# Provided material start
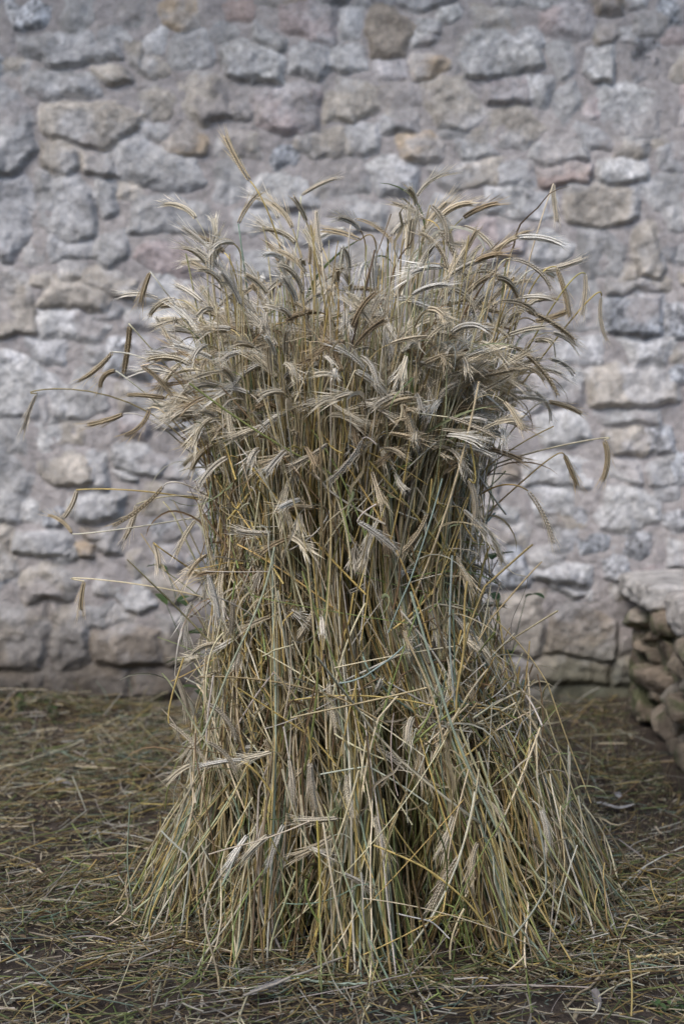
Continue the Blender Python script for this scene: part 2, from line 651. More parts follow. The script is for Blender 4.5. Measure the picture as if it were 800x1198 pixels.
# --- ear template: (u along the ear, a, b sideways, c extra along the tangent); four rows of grains and their bristles
def ear_template():
    tr = np.random.default_rng(3)
    V, F, Cc, isawn = [], [], [], []
    rows, per = 4, 17
    for r in range(rows):
        th = R([15, 105, 195, 285][r])
        for k in range(per):
            u = (k + .5 * (r % 2) + .3) / (per + .5)
            w = .0042 * (1 - .45 * abs(2 * u - .9) ** 2.2)
            rad = .0029 * (1 - .35 * u ** 3)
            ca, sa = math.cos(th), math.sin(th)
            ln, out = .0098, .0026
            b0 = len(V)
            ox, oy = rad * ca, rad * sa * .62
            V.append((u, ox * .6, oy * .6, -.002))
            for q in range(4):
                qa = q * math.pi / 2 + .4
                V.append((u, ox + w * .62 * math.cos(qa) + out * .3 * ca, oy + w * .62 * math.sin(qa) + out * .3 * sa, ln * .38))
            V.append((u, ox + out * ca, oy + out * sa, ln))
            for q in range(4):
                F.append((b0, b0 + 1 + (q + 1) % 4, b0 + 1 + q))
                F.append((b0 + 5, b0 + 1 + q, b0 + 1 + (q + 1) % 4))
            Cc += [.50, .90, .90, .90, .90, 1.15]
            isawn += [0] * 6
            # bristle
            al = tr.uniform(.020, .048) * (1 - .2 * u)
            sp = tr.uniform(.03, .20)
            jx, jy = tr.normal(0, .055, 2)
            dx, dy = ca * sp + jx, sa * sp + jy
            b0 = len(V)
            bx, by = ox + out * ca, oy + out * sa
            px, py = -sa * .00026, ca * .00026
            V += [(u, bx + px, by + py, ln * .8), (u, bx - px, by - py, ln * .8),
                  (u, bx + dx * al * .5, by + dy * al * .5, ln + al * .5), (u, bx + dx * al * 1.15, by + dy * al * 1.15, ln + al * .96)]
            F += [(b0, b0 + 1, b0 + 2), (b0, b0 + 2, b0 + 3)]
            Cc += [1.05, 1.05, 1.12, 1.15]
            isawn += [1] * 4
    return np.array(V), np.array(F), np.array(Cc), np.array(isawn, bool)


ET, EF, EC, EAWN = ear_template()
ENP = 9


def ears_mesh(E):
    """E dict of arrays p,d,g,phi,L,size,roll,col,awn -> verts (S,nv,3), cols (S,nv,3), centrelines"""
    P, T, N = arc(E['p'], E['d'], E['g'], E['phi'], E['L'], ENP)
    B = np.cross(T, N)
    cr, sr = np.cos(E['roll'])[:, None, None], np.sin(E['roll'])[:, None, None]
    N2, B2 = N * cr + B * sr, B * cr - N * sr
    u = np.clip(ET[:, 0], 0, 1) * (ENP - 1)
    i0 = np.minimum(u.astype(int), ENP - 2)
    f = (u - i0)[None, :, None]

    def ip(A):
        return A[:, i0] * (1 - f) + A[:, i0 + 1] * f
    sz = E['size'][:, None, None]
    sc = np.where(EAWN[None, :], E['awn'][:, None], 1.0)[..., None]
    a, b, c = (ET[None, :, q, None] for q in (1, 2, 3))
    base = ~EAWN
    V = ip(P) + sz * (a * ip(N2) + b * ip(B2) + c * ip(T))
    # bristles: scale their reach only
    aw = np.where(EAWN)[0].reshape(-1, 4)
    root = V[:, aw[:, 0]]
    for q in (2, 3):
        V[:, aw[:, q]] = root + (V[:, aw[:, q]] - root) * E['awn'][:, None, None]
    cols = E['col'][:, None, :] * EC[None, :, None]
    return V, cols, P


# ------------------------------------------------------------------ THE SHEAF
ZT_ = np.array([-.05, 0, .30, .50, .72, .95, 1.15, 1.35, 1.6])
CXT = np.array([.085, .080, .072, .045, .000, .012, .030, .045, .055])
HWT = np.array([.495, .478, .380, .300, .245, .275, .345, .375, .40])
HDT = np.array([.475, .465, .360, .270, .215, .230, .280, .31, .33])
SY = 3.06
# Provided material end
Transcribe the material exactly, leaving every picture out.

## Completed exercise
Continue the Blender Python script for this scene: part 2, from line 651. More parts follow. The script is for Blender 4.5. Measure the picture as if it were 800x1198 pixels.
# --- ear template: (u along the ear, a, b sideways, c extra along the tangent); four rows of grains and their bristles
def ear_template():
    tr = np.random.default_rng(3)
    V, F, Cc, isawn = [], [], [], []
    rows, per = 4, 17
    for r in range(rows):
        th = R([15, 105, 195, 285][r])
        for k in range(per):
            u = (k + .5 * (r % 2) + .3) / (per + .5)
            w = .0042 * (1 - .45 * abs(2 * u - .9) ** 2.2)
            rad = .0029 * (1 - .35 * u ** 3)
            ca, sa = math.cos(th), math.sin(th)
            ln, out = .0098, .0026
            b0 = len(V)
            ox, oy = rad * ca, rad * sa * .62
            V.append((u, ox * .6, oy * .6, -.002))
            for q in range(4):
                qa = q * math.pi / 2 + .4
                V.append((u, ox + w * .62 * math.cos(qa) + out * .3 * ca, oy + w * .62 * math.sin(qa) + out * .3 * sa, ln * .38))
            V.append((u, ox + out * ca, oy + out * sa, ln))
            for q in range(4):
                F.append((b0, b0 + 1 + (q + 1) % 4, b0 + 1 + q))
                F.append((b0 + 5, b0 + 1 + q, b0 + 1 + (q + 1) % 4))
            Cc += [.50, .90, .90, .90, .90, 1.15]
            isawn += [0] * 6
            # bristle
            al = tr.uniform(.020, .048) * (1 - .2 * u)
            sp = tr.uniform(.03, .20)
            jx, jy = tr.normal(0, .055, 2)
            dx, dy = ca * sp + jx, sa * sp + jy
            b0 = len(V)
            bx, by = ox + out * ca, oy + out * sa
            px, py = -sa * .00026, ca * .00026
            V += [(u, bx + px, by + py, ln * .8), (u, bx - px, by - py, ln * .8),
                  (u, bx + dx * al * .5, by + dy * al * .5, ln + al * .5), (u, bx + dx * al * 1.15, by + dy * al * 1.15, ln + al * .96)]
            F += [(b0, b0 + 1, b0 + 2), (b0, b0 + 2, b0 + 3)]
            Cc += [1.05, 1.05, 1.12, 1.15]
            isawn += [1] * 4
    return np.array(V), np.array(F), np.array(Cc), np.array(isawn, bool)


ET, EF, EC, EAWN = ear_template()
ENP = 9


def ears_mesh(E):
    """E dict of arrays p,d,g,phi,L,size,roll,col,awn -> verts (S,nv,3), cols (S,nv,3), centrelines"""
    P, T, N = arc(E['p'], E['d'], E['g'], E['phi'], E['L'], ENP)
    B = np.cross(T, N)
    cr, sr = np.cos(E['roll'])[:, None, None], np.sin(E['roll'])[:, None, None]
    N2, B2 = N * cr + B * sr, B * cr - N * sr
    u = np.clip(ET[:, 0], 0, 1) * (ENP - 1)
    i0 = np.minimum(u.astype(int), ENP - 2)
    f = (u - i0)[None, :, None]

    def ip(A):
        return A[:, i0] * (1 - f) + A[:, i0 + 1] * f
    sz = E['size'][:, None, None]
    sc = np.where(EAWN[None, :], E['awn'][:, None], 1.0)[..., None]
    a, b, c = (ET[None, :, q, None] for q in (1, 2, 3))
    base = ~EAWN
    V = ip(P) + sz * (a * ip(N2) + b * ip(B2) + c * ip(T))
    # bristles: scale their reach only
    aw = np.where(EAWN)[0].reshape(-1, 4)
    root = V[:, aw[:, 0]]
    for q in (2, 3):
        V[:, aw[:, q]] = root + (V[:, aw[:, q]] - root) * E['awn'][:, None, None]
    cols = E['col'][:, None, :] * EC[None, :, None]
    return V, cols, P


# ------------------------------------------------------------------ THE SHEAF
ZT_ = np.array([-.05, 0, .30, .50, .72, .95, 1.15, 1.35, 1.6])
CXT = np.array([.085, .080, .072, .045, .000, .012, .030, .045, .055])
HWT = np.array([.495, .478, .380, .300, .245, .275, .345, .375, .40])
HDT = np.array([.475, .465, .360, .270, .215, .230, .280, .31, .33])
SY = 3.06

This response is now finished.